Rows from a 3D scene dataset
--- begin ---

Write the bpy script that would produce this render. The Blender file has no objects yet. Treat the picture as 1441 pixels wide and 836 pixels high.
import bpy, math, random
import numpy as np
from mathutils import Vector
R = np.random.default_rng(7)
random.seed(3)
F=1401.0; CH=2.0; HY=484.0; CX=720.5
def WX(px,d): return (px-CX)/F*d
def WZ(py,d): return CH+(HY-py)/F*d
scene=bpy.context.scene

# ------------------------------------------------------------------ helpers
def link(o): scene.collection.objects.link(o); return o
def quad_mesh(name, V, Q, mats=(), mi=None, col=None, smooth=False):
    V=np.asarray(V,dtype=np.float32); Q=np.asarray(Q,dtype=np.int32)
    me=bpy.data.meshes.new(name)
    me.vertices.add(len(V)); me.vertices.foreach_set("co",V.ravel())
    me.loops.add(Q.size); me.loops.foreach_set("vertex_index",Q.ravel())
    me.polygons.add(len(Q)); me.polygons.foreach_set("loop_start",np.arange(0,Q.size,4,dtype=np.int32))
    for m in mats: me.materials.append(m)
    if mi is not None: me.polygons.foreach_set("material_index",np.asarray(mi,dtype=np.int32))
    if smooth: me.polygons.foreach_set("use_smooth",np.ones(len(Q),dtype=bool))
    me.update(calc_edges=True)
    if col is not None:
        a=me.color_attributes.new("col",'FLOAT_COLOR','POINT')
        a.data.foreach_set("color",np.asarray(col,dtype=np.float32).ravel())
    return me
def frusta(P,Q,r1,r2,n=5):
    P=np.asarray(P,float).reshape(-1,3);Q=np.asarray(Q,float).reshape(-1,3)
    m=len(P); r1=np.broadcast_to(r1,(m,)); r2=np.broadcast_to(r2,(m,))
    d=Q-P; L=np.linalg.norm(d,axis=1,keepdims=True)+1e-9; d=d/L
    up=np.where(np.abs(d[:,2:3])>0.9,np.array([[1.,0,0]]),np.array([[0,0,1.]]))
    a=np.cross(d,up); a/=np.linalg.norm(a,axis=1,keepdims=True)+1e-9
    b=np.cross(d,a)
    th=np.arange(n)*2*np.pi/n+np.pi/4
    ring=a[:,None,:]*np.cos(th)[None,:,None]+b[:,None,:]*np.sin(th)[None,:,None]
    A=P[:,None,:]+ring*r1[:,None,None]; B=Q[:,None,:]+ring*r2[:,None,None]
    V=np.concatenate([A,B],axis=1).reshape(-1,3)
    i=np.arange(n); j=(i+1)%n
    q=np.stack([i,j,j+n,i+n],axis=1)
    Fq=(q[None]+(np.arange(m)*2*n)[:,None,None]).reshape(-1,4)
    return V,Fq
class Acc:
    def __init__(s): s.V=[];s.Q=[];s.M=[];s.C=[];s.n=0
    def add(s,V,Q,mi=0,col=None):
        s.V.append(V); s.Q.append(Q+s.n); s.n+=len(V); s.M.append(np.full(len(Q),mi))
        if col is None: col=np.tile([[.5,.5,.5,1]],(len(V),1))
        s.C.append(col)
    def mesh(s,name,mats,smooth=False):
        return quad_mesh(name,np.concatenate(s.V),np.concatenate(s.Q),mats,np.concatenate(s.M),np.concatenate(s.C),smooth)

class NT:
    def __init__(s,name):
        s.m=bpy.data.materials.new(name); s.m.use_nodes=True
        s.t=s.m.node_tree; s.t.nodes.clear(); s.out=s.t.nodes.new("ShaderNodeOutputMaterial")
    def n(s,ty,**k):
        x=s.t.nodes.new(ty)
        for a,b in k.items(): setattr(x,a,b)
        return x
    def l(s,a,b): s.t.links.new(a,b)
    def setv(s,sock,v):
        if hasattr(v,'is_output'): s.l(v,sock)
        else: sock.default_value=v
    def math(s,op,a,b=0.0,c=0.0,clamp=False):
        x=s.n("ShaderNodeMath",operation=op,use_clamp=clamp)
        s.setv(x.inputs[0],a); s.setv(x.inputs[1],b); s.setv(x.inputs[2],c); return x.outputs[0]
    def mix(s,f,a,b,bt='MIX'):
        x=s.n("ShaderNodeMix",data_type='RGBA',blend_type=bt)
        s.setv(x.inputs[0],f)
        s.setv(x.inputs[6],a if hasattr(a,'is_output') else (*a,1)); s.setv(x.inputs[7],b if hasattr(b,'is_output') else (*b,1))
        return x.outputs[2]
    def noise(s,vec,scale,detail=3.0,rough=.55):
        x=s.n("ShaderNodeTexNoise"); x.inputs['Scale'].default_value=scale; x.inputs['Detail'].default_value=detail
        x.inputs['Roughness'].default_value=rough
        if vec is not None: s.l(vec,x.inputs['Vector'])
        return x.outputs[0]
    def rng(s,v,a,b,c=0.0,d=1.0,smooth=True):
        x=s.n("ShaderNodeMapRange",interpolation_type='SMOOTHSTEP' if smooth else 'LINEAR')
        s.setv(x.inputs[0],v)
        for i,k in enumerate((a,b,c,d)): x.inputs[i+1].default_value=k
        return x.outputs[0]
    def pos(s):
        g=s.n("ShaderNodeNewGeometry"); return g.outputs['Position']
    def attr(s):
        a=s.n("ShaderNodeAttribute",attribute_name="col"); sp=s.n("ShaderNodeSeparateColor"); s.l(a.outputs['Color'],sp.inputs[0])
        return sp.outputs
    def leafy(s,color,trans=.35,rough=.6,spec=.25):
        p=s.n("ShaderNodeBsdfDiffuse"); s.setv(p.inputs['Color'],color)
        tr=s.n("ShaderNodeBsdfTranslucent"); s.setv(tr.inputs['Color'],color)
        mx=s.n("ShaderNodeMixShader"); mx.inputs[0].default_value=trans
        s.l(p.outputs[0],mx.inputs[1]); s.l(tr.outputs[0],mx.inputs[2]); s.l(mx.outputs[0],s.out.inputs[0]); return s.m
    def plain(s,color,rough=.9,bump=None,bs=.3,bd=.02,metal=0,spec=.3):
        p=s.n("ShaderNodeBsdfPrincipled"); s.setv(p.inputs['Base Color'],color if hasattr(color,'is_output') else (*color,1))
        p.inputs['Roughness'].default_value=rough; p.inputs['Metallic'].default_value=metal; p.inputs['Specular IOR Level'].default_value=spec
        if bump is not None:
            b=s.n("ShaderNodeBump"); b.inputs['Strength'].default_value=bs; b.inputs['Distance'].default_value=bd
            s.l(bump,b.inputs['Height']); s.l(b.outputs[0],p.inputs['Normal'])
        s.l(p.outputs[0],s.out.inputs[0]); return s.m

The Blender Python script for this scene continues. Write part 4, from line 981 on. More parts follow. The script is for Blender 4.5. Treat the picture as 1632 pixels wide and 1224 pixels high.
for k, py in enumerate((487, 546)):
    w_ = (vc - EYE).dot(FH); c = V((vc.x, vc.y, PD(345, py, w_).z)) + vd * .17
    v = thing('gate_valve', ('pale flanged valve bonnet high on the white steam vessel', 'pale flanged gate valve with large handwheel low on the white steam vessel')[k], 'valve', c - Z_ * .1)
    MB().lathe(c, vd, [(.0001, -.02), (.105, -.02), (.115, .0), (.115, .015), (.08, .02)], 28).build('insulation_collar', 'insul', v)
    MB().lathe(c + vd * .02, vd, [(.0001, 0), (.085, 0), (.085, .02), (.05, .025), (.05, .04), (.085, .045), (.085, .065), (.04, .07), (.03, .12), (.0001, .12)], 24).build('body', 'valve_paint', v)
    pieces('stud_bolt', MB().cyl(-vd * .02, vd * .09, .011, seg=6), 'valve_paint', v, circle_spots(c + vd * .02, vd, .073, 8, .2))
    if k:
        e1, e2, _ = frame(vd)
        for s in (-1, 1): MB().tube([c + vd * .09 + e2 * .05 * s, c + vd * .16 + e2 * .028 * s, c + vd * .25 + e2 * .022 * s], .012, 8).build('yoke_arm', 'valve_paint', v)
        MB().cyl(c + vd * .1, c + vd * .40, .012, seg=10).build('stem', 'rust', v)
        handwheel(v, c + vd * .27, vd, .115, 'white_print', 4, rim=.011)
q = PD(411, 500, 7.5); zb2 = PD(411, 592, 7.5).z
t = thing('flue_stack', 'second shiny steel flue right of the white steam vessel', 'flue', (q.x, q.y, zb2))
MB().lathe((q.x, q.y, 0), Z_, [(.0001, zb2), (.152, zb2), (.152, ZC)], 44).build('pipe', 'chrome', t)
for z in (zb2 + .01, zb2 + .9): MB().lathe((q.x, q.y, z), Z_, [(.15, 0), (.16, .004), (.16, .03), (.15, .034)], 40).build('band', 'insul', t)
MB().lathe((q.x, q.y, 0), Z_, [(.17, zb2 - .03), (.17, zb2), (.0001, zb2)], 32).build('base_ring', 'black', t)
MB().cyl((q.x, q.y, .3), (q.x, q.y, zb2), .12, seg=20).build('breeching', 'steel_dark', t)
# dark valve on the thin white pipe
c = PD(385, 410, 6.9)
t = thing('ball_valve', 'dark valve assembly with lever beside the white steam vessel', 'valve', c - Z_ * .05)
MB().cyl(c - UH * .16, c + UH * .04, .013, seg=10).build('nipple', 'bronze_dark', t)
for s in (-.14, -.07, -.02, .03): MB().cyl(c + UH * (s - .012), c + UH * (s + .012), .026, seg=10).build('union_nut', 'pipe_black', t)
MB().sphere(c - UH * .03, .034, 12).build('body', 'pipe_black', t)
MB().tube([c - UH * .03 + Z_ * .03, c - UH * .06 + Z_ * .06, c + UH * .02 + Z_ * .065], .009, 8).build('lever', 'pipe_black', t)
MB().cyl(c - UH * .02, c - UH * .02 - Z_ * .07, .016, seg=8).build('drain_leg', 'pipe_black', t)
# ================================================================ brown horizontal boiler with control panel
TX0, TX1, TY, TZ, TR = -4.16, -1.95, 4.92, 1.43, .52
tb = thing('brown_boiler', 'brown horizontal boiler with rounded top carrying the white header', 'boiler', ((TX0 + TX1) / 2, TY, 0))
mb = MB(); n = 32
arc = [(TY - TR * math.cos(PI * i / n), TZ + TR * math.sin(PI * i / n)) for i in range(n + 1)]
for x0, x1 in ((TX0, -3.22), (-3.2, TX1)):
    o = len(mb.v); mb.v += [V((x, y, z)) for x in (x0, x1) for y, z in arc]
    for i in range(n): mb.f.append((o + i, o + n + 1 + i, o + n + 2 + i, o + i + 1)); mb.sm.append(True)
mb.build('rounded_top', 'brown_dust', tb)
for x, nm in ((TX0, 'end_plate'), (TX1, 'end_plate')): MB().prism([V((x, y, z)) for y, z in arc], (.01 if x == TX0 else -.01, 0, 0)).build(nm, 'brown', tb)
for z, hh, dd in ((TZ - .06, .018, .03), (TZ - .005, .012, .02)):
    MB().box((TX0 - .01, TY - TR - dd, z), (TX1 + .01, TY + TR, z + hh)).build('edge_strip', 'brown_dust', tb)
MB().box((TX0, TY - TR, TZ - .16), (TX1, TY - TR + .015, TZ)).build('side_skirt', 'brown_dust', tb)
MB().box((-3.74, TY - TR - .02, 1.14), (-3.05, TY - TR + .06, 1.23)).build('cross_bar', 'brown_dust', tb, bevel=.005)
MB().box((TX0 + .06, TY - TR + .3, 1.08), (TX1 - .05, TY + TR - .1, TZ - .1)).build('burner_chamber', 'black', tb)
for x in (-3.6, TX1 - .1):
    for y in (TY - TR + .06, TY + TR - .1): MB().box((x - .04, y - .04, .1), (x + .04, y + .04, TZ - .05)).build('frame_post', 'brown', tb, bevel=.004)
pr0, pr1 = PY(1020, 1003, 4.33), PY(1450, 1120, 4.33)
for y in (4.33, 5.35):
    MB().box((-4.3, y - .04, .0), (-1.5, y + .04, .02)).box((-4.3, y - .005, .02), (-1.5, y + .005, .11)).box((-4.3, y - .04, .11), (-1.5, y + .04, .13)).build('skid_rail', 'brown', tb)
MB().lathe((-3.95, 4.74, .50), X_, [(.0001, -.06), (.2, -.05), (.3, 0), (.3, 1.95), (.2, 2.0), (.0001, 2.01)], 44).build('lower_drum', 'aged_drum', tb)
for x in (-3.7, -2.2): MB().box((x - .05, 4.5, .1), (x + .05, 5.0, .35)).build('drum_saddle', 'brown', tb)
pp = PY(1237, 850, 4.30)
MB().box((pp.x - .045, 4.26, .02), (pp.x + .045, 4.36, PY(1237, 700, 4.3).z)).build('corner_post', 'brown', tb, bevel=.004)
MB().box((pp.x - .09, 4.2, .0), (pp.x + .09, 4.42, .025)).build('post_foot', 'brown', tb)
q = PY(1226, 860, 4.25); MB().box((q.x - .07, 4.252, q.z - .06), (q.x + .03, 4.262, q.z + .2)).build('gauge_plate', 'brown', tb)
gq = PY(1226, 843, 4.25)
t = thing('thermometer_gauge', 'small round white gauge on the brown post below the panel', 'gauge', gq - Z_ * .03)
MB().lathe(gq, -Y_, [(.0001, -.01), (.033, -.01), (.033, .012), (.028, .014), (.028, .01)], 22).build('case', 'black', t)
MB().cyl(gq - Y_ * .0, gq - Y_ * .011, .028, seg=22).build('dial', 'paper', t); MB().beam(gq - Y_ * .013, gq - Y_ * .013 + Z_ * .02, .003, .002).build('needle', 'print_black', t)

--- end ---

* **AIM**: Pull every line containing "objects" out of the records.

* **CORRECT RESPONSE**:
Write the bpy script that would produce this render. The Blender file has no objects yet. Treat the picture as 1441 pixels wide and 836 pixels high.
def link(o): scene.collection.objects.link(o); return o